EPA calculated public health levels that maintain PCB exposures below the "reference dose" - the amount of PCB exposure the EPA does not believe will cause harm. Those levels vary depending on the age group and use assumptions about potential PCB exposures from other sources, such as diet.

If buildings were erected or renovated between 1950 and 1978, the EPA recommends that owners implement steps to minimize exposure to potentially contaminated caulk including cleaning air ducts and improving ventilation.

The EPA also recommends that owners test peeling, brittle, cracking or deteriorating caulk directly for the presence of PCBs and remove the caulk if PCBs are present at significant levels. The building owner can also assume the PCBs are present and proceed directly to remove deteriorating caulk.

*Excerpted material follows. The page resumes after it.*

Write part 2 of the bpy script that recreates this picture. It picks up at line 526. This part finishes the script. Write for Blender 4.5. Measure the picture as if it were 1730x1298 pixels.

Building owners and facility managers should also consider testing to determine if PCB levels in the air exceed the EPA's suggested public health levels, experts said. If testing reveals PCBs in the air above these levels, building owners should implement and monitor ventilation and hygienic practices to minimize exposures.

Owners and managers are encouraged to retest PCB levels in air to determine whether these practices are reducing the potential for PCB exposures. If these practices do not reduce exposure, EPA experts said caulk and other known sources of PCBs should be removed.

The EPA is doing research to determine the sources and levels of PCBs in buildings in the U.S. and to evaluate different strategies to reduce exposures. The results of this research will be used to provide further guidance to building owners as they develop and implement long-term solutions.